### Problem description
Don't include pictures. Quote the lines below from the first through the line that contains "SC = bpy.context.scene".

### Source excerpt

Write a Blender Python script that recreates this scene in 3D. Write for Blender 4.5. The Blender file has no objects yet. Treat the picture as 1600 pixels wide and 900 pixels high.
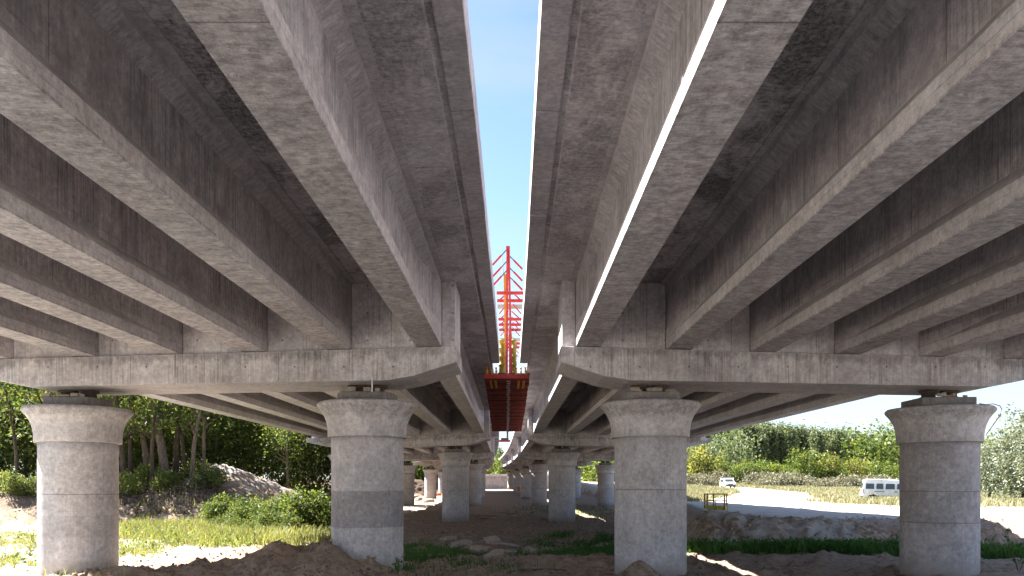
import bpy, math, random
import numpy as np
from mathutils import Vector, Matrix
random.seed(7)
rng = np.random.default_rng(11)
PI = math.pi
C = bpy.context.scene.collection
SC = bpy.context.scene

# ------------------------------------------------------------------ camera, sky, sun, exposure
# z = 0 is the eye level of the photographer; the ground lies about 2.3 m lower
cam_d = bpy.data.cameras.new('camera'); cam = bpy.data.objects.new('camera', cam_d); C.objects.link(cam)
cam.location = (0, 0, 0); cam.rotation_euler = (PI/2, 0, 0)
cam_d.sensor_width = 36; cam_d.lens = 27.0; cam_d.shift_x = -7/1600; cam_d.shift_y = 310/1600
cam_d.clip_start = .1; cam_d.clip_end = 5000
SC.camera = cam
EL, AZ = math.radians(47.3), math.radians(25)      # sun height; angle forward of due left
sdir = Vector((-math.cos(AZ)*math.cos(EL), math.sin(AZ)*math.cos(EL), math.sin(EL)))
sun_d = bpy.data.lights.new('sun', 'SUN'); sun = bpy.data.objects.new('sun', sun_d); C.objects.link(sun)
sun_d.energy = 5.0; sun_d.angle = math.radians(.5); sun_d.color = (1, .97, .93)
sun.rotation_euler = sdir.to_track_quat('Z', 'Y').to_euler()
sun.location = (-30, 10, 60)
W_ = bpy.data.worlds.new('World'); SC.world = W_; W_.use_nodes = True
nt = W_.node_tree; bg = nt.nodes['Background']
sky = nt.nodes.new('ShaderNodeTexSky'); sky.sky_type = 'NISHITA'; sky.sun_disc = False
sky.sun_elevation = EL; sky.sun_rotation = math.atan2(sdir.x, sdir.y)
sky.air_density = 1.0; sky.dust_density = .6; sky.altitude = 1500; sky.ozone_density = 1.0
tc = nt.nodes.new('ShaderNodeTexCoord'); mp = nt.nodes.new('ShaderNodeMapping'); mp.inputs['Scale'].default_value = (1, 1, 4)
cn = nt.nodes.new('ShaderNodeTexNoise'); cn.inputs['Scale'].default_value = 2.2; cn.inputs['Detail'].default_value = 7
cr = nt.nodes.new('ShaderNodeValToRGB'); cr.color_ramp.elements[0].position = .46; cr.color_ramp.elements[1].position = .72
mx = nt.nodes.new('ShaderNodeMix'); mx.data_type = 'RGBA'; mx.inputs[7].default_value = (2.35, 2.6, 2.95, 1)
ml = nt.nodes.new('ShaderNodeMath'); ml.operation = 'MULTIPLY'; ml.inputs[1].default_value = .6
sx_ = nt.nodes.new('ShaderNodeSeparateXYZ'); hz_ = nt.nodes.new('ShaderNodeMapRange'); hz_.inputs['From Min'].default_value = .32; hz_.inputs['From Max'].default_value = .02
hz_.inputs['To Min'].default_value = 0; hz_.inputs['To Max'].default_value = .8; mm_ = nt.nodes.new('ShaderNodeMath'); mm_.operation = 'MAXIMUM'
L = nt.links.new
L(tc.outputs['Generated'], mp.inputs[0]); L(mp.outputs[0], cn.inputs['Vector']); L(cn.outputs['Fac'], cr.inputs[0])
L(cr.outputs[0], ml.inputs[0]); L(tc.outputs['Generated'], sx_.inputs[0]); L(sx_.outputs[2], hz_.inputs[0]); L(hz_.outputs[0], mm_.inputs[1]); L(ml.outputs[0], mm_.inputs[0]); L(mm_.outputs[0], mx.inputs[0]); L(sky.outputs[0], mx.inputs[6]); L(mx.outputs[2], bg.inputs[0])
bg.inputs[1].default_value = .05
SC.view_settings.view_transform = 'Standard'; SC.view_settings.look = 'None'
SC.view_settings.exposure = 2.74; SC.view_settings.gamma = 1.0
SC.render.engine = 'CYCLES'
SC.cycles.max_bounces = 10; SC.cycles.diffuse_bounces = 8; SC.cycles.transmission_bounces = 4
SC.cycles.use_denoising = True

# ------------------------------------------------------------------ small helpers
ORD = ['first', 'second', 'third', 'fourth', 'fifth', 'sixth', 'seventh', 'eighth', 'ninth', 'tenth', 'eleventh', 'twelfth',
       'thirteenth', 'fourteenth', 'fifteenth', 'sixteenth', 'seventeenth', 'eighteenth', 'nineteenth', 'twentieth']
_tens = {20: 'twenty', 30: 'thirty', 40: 'forty', 50: 'fifty', 60: 'sixty'}
def ordn(i):                                   # i counts from 0
    if i < 20: return ORD[i]
    n = i + 1; t, u = n // 10 * 10, n % 10
    return (_tens[t][:-1] + 'ieth') if u == 0 else _tens[t] + '-' + ORD[u-1]

def tag(o, label=None, cat=None, group=None, kind=None):
    if label: o['label'] = label
    if cat: o['category'] = cat
    if group: o['group'] = group
    if kind: o['kind'] = kind
    return o
def empty(name, loc, rz=0):
    o = bpy.data.objects.new(name, None); C.objects.link(o); o.location = loc; o.rotation_euler = (0, 0, rz)
    o.empty_display_size = .3
    return o
def copy_tree(o, parent=None):
    c = o.copy(); C.objects.link(c)
    if parent is not None: c.parent = parent
    for ch in list(o.children): copy_tree(ch, c)
    return c
def px(X, Y, d):                               # a point seen at pixel X,Y of the photograph at distance d
    return Vector(((X-807)*d/1200, d, (760-Y)*d/1200))
def gp(X, Y, h):                               # the same for a point h metres below the eye
    return px(X, Y, h*1200/(Y-760))

class MB:
    def __init__(s): s.v = []; s.f = []; s.sm = []
    def add(s, vs, fs, smooth=False):
        b = len(s.v); s.v += [tuple(v) for v in vs]; s.f += [tuple(b+i for i in f) for f in fs]; s.sm += [smooth]*len(fs)
        return s
    def box(s, x0, x1, y0, y1, z0, z1, rz=0, at=(0, 0, 0)):
        vs = [Vector((x, y, z)) for z in (z0, z1) for y in (y0, y1) for x in (x0, x1)]
        m = Matrix.Translation(at) @ Matrix.Rotation(rz, 4, 'Z')
        return s.add([m @ v for v in vs], [(0, 2, 3, 1), (4, 5, 7, 6), (0, 1, 5, 4), (2, 6, 7, 3), (0, 4, 6, 2), (1, 3, 7, 5)])
    def beam(s, a, b, w, h, roll=0):
        a, b = Vector(a), Vector(b); d = (b-a); q = d.to_track_quat('Y', 'Z'); R = q.to_matrix() @ Matrix.Rotation(roll, 3, 'Y')
        l = d.length
        vs = [a + R @ Vector((x, y, z)) for z in (-h/2, h/2) for y in (0, l) for x in (-w/2, w/2)]
        return s.add(vs, [(0, 2, 3, 1), (4, 5, 7, 6), (0, 1, 5, 4), (2, 6, 7, 3), (0, 4, 6, 2), (1, 3, 7, 5)])
    def tube(s, pts, rs, n=8, smooth=True, cap=True):
        pts = [Vector(p) for p in pts]
        if not hasattr(rs, '__len__'): rs = [rs]*len(pts)
        vs, fs = [], []
        for i, p in enumerate(pts):
            d = (pts[min(i+1, len(pts)-1)] - pts[max(i-1, 0)]).normalized()
            u = d.cross(Vector((.31, .12, .94)) if abs(d.z) < .9 else Vector((1, .1, 0))).normalized(); w = d.cross(u)
            for k in range(n):
                a = 2*PI*k/n; vs.append(p + (u*math.cos(a) + w*math.sin(a))*rs[i])
        for i in range(len(pts)-1):
            for k in range(n):
                fs.append((i*n+k, i*n+(k+1) % n, (i+1)*n+(k+1) % n, (i+1)*n+k))
        s.add(vs, fs, smooth)
        if cap: s.add(vs[:n], [tuple(range(n))]); s.add(vs[-n:], [tuple(reversed(range(n)))])
        return s
    def lathe(s, prof, c, n=48, smooth=True, capt=True):
        vs, fs = [], []
        for r, z in prof:
            for k in range(n):
                a = 2*PI*k/n; vs.append((c[0]+r*math.cos(a), c[1]+r*math.sin(a), c[2]+z))
        for i in range(len(prof)-1):
            for k in range(n): fs.append((i*n+k, i*n+(k+1) % n, (i+1)*n+(k+1) % n, (i+1)*n+k))
        s.add(vs, fs, smooth)
        s.add(vs[:n], [tuple(reversed(range(n)))]); s.add(vs[-n:], [tuple(range(n))])
        return s
    def loft(s, rings, cap=True):                # closed rings of equal length
        n = len(rings[0]); vs = [v for r in rings for v in r]; fs = []
        for i in range(len(rings)-1):
            for k in range(n): fs.append((i*n+k, (i+1)*n+k, (i+1)*n+(k+1) % n, i*n+(k+1) % n))
        s.add(vs, fs)
        if cap: s.add(rings[0], [tuple(range(n))]); s.add(rings[-1], [tuple(reversed(range(n)))])
        return s
    def build(s, name, mat, parent=None, origin=None, bevel=0, fixn=True):
        o_ = Vector(origin) if origin is not None else (parent.location.copy() if parent is not None else Vector((0, 0, 0)))
        me = bpy.data.meshes.new(name)
        me.from_pydata([tuple(Vector(v)-o_) for v in s.v], [], s.f); me.update()
        me.polygons.foreach_set('use_smooth', s.sm)
        if fixn:
            import bmesh
            b = bmesh.new(); b.from_mesh(me); bmesh.ops.remove_doubles(b, verts=b.verts, dist=1e-5)
            bmesh.ops.recalc_face_normals(b, faces=b.faces); b.to_mesh(me); b.free()
        me.materials.append(mat)
        o = bpy.data.objects.new(name, me); C.objects.link(o)
        if parent is not None: o.parent = parent
        elif origin is not None: o.location = origin
        if bevel:
            m = o.modifiers.new('bevel', 'BEVEL'); m.width = bevel; m.segments = 2; m.limit_method = 'ANGLE'; m.angle_limit = math.radians(40)
        return o

# numpy value noise
_T = rng.random((256, 256))
def vn(x, y):
    xi, yi = np.floor(x).astype(int), np.floor(y).astype(int); xf, yf = x-xi, y-yi
    u, v = xf*xf*(3-2*xf), yf*yf*(3-2*yf)
    a, b = _T[xi % 256, yi % 256], _T[(xi+1) % 256, yi % 256]; c, d = _T[xi % 256, (yi+1) % 256], _T[(xi+1) % 256, (yi+1) % 256]
    return (a+(b-a)*u)*(1-v) + (c+(d-c)*u)*v
def fbm(x, y, o=4):
    r, a, t = 0, .5, 0
    for i in range(o): r = r + a*vn(x*2**i+17*i, y*2**i+31*i); t += a; a *= .5
    return r/t
def sst(x, a, b):
    t = np.clip((x-a)/(b-a), 0, 1); return t*t*(3-2*t)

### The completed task
Write a Blender Python script that recreates this scene in 3D. Write for Blender 4.5. The Blender file has no objects yet. Treat the picture as 1600 pixels wide and 900 pixels high.
import bpy, math, random
import numpy as np
from mathutils import Vector, Matrix
random.seed(7)
rng = np.random.default_rng(11)
PI = math.pi
C = bpy.context.scene.collection
SC = bpy.context.scene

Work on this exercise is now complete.